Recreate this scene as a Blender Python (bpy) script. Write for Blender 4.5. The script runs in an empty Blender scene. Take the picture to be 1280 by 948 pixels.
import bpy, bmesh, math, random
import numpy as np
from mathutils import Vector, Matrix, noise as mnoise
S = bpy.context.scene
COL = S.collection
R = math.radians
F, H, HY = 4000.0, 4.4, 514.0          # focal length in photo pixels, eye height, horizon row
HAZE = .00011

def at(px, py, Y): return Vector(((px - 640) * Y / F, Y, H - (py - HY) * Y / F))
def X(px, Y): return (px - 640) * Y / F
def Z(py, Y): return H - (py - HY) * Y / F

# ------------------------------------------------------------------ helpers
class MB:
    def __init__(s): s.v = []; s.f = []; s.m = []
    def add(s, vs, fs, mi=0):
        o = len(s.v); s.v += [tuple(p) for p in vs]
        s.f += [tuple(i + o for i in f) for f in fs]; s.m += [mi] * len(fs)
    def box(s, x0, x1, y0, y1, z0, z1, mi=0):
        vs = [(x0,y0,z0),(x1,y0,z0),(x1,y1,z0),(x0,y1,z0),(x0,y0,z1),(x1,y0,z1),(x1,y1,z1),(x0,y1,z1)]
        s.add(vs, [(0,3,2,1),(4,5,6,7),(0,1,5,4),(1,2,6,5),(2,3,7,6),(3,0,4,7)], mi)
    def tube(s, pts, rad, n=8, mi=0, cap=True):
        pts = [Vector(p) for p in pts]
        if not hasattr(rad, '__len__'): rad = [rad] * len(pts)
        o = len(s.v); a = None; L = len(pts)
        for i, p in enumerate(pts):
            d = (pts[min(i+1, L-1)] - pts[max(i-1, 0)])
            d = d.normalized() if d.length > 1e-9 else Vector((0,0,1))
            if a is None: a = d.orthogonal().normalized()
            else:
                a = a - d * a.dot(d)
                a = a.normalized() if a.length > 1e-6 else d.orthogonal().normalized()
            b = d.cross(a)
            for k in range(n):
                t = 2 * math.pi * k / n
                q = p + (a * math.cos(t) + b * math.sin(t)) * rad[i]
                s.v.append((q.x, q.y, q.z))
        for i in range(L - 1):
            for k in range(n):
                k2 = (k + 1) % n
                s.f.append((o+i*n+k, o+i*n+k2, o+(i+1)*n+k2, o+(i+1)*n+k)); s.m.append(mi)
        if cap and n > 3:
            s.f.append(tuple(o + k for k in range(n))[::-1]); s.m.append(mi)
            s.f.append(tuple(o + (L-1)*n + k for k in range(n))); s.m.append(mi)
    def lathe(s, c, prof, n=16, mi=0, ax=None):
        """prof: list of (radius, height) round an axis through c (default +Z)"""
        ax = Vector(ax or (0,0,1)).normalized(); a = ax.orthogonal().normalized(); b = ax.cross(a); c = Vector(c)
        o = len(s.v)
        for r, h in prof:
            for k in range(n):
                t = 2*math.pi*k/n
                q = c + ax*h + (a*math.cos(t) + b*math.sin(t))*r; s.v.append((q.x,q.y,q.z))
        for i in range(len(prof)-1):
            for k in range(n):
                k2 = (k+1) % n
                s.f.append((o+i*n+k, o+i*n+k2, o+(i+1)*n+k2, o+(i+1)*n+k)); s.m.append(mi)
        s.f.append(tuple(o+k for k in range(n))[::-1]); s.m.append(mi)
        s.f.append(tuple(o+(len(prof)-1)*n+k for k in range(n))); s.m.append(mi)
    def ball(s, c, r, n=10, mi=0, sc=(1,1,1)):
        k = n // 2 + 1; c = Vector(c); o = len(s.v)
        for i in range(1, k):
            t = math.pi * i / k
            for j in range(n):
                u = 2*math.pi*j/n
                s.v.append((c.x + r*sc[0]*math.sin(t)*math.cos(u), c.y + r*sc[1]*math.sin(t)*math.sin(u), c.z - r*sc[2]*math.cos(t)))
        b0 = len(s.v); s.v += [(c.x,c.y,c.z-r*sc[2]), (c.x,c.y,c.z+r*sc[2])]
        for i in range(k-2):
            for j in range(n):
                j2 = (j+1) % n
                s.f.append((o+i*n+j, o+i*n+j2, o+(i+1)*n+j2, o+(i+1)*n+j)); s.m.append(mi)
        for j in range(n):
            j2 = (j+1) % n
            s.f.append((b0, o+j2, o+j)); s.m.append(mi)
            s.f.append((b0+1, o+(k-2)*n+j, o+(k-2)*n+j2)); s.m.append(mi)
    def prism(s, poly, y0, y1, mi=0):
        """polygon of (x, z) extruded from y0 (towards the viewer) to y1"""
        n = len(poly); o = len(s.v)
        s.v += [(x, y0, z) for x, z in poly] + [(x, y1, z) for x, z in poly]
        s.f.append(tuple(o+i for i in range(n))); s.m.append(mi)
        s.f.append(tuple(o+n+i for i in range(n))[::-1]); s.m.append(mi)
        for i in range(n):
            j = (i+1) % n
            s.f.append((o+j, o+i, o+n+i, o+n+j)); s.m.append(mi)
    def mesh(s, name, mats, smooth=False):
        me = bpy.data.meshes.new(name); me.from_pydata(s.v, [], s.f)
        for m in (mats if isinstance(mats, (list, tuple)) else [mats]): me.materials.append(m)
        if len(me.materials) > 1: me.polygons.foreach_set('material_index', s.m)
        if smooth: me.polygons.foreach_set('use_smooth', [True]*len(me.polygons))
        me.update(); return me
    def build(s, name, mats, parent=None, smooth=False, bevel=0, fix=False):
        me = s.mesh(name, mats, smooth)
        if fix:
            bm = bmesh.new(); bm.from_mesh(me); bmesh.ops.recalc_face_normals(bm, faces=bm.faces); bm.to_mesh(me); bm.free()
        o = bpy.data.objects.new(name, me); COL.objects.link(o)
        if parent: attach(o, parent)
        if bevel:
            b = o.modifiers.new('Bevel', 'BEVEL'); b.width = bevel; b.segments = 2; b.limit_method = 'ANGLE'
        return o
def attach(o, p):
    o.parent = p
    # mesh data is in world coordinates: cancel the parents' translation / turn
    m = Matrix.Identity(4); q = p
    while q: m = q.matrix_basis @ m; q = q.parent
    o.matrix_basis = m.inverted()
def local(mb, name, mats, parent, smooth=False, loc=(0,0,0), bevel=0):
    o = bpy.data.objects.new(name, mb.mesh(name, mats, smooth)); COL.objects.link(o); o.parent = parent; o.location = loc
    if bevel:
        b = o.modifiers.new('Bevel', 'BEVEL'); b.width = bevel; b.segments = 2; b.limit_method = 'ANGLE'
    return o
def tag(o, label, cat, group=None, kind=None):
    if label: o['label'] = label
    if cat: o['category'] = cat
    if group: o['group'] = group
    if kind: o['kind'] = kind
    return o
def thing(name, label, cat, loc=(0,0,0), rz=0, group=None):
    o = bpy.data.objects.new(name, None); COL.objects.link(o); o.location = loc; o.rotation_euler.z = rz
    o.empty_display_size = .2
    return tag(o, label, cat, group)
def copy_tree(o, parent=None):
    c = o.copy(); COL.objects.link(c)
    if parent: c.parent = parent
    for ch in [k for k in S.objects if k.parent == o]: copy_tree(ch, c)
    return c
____
**WHAT YOU HAVE TO DO:**
Print, please, the lines from the first line of the material through the line that contains "def Z(py, Y): return H - (py - HY) * Y / F", exactly as written and with nothing added.

**SOLUTION TO THIS EXERCISE:**
Recreate this scene as a Blender Python (bpy) script. Write for Blender 4.5. The script runs in an empty Blender scene. Take the picture to be 1280 by 948 pixels.
import bpy, bmesh, math, random
import numpy as np
from mathutils import Vector, Matrix, noise as mnoise
S = bpy.context.scene
COL = S.collection
R = math.radians
F, H, HY = 4000.0, 4.4, 514.0          # focal length in photo pixels, eye height, horizon row
HAZE = .00011

def at(px, py, Y): return Vector(((px - 640) * Y / F, Y, H - (py - HY) * Y / F))
def X(px, Y): return (px - 640) * Y / F
def Z(py, Y): return H - (py - HY) * Y / F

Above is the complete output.